Son premier EP était en anglais; le second, en français. Pourquoi cette transition? Elle admet avoir eu de la difficulté, plus jeune, à trouver ses mots et son style dans la langue de Leclerc. Jusqu’au lancement du premier opus des Sœurs Boulay (auxquelles on lui trouve assurément une filiation musicale), Le poids des confettis, il y a quelques années. «Leur écriture m’a fait débloquer. En me faisant réaliser qu’il n’est pas nécessaire de s’empêtrer dans de grandes métaphores pour écrire, j’ai arrêté de me mettre des barrières. J’ai l’impression d’avoir compris quelque chose. J’ai alors écrit ma première toune en français, et ç’a coulé tout seul. Je n’ai jamais réécrit en anglais, la page est tournée. J’ai toujours voulu écrire en français et j’ai travaillé fort pour y arriver.»

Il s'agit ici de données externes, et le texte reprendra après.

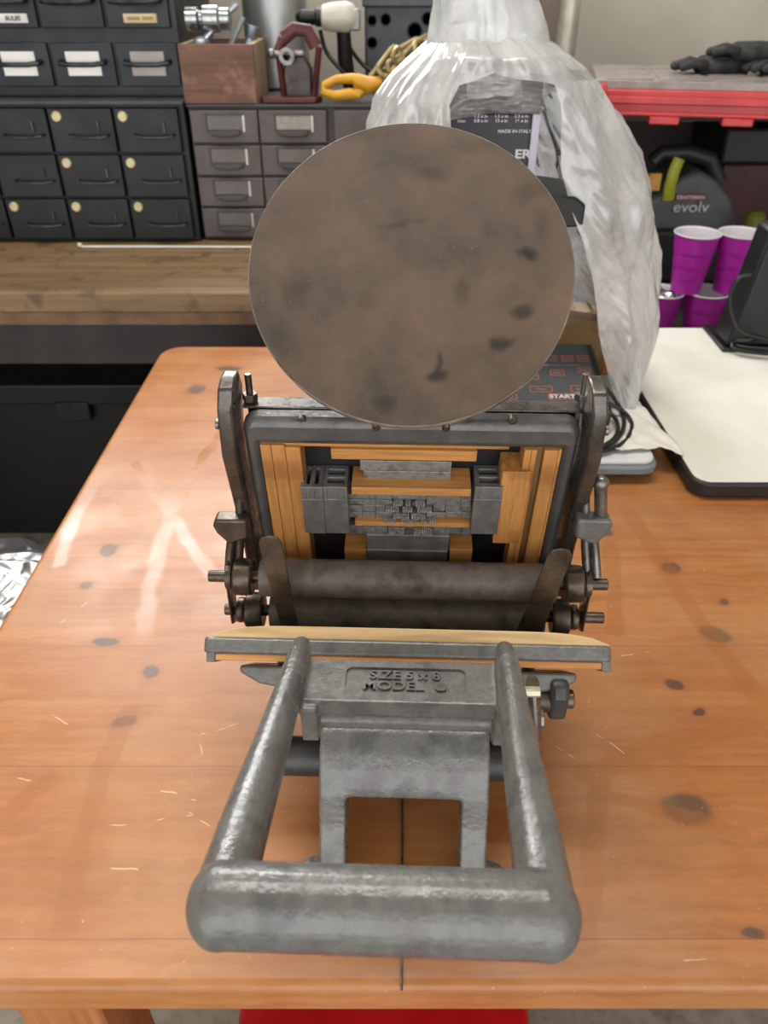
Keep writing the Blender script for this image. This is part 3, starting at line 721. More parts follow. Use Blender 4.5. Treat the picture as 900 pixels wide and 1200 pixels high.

Nonobstant que l’album paraisse cette semaine, la Montréalaise d’adoption en présente les compositions sur scène depuis un moment déjà. «Notre show est quand même rodé, affirme-t-elle. Deux des chansons ont été écrites à l’époque du Fort, mais je trouvais qu’elles ne fitaient pas. Les six autres datent de moins d’un an.» Avant d’endisquer ses nouveaux morceaux, elle a attendu d’en compiler suffisamment, de s’entourer des bonnes personnes dans ce projet de plus grande envergure et, bien sûr, d’amasser le budget — l’album est en effet autofinancé. Elle renoue au sein de cette équipe élargie avec le coréalisateur du Fort, Jay Essiambre, qui joue également du drum et de la guitare sur Harfang, ainsi qu’avec Vincent Yelle à la contrebasse.
L’année passée, elle avait notamment eu l’occasion de faire découvrir ses chansons en première partie de trois prestations qu’avait données à ses débuts le groupe Saratoga, composé de Chantal Archambault et de Michel-Olivier Gasse, venu tester son matériel dans un bar de Villeray. Antérieurement, Claudelle avait eu l’occasion de jaser avec Chantal — l’une des chanteuses qu’elle préfère — en allant la voir en spectacle, et avec Michel-Olivier au lancement de l’un de ses romans. Et, un beau jour, Michel-Olivier lui a simplement écrit afin de lui proposer de faire la première partie de leurs spectacles. «Je sautais partout dans la maison, je capotais, c’était mieux que Céline Dion!»
Elle a également joué aux côtés de Joseph Edgar lors de sa participation au Festival de la chanson de Granby en 2015. Concours incontournable grâce auquel elle a reçu des conseils de la part d’artistes établis, a fait de belles rencontres, comme elle le dit, et a gagné en expérience scénique. «Faire un gros spectacle sur une grosse scène, ça n’arrive pas tous les jours. Et avec Philippe Brault à la direction; c’est quand même cool! Ça me stresse beaucoup les concours, mais je pense que le Festival m’a fait grandir, m’a permis de pousser davantage mes affaires et peut-être d’être moins gênée.»
Comme sur Le fort, l’écriture de la native Ste-Adèle dans les hautes Laurentides, résidant depuis six ans à Montréal, fait toujours la part belle à la nature. «Ça commence à me manquer, avoue-t-elle. J’en parle, ça me fait du bien. Un jour, j’aimerais bien y retourner, peut-être pas dans les Laurentides, mais en campagne, dans une petite maison pleine d’animaux. J’ai vécu dans le bois 18 ans, ça me ressemble.» Une inspiration viscérale de la nature donc, tel qu’en témoigne la superbe pochette du disque, avec arbres frêles et capteurs de rêve en filigrane. Espérons que ses rêves la portent loin.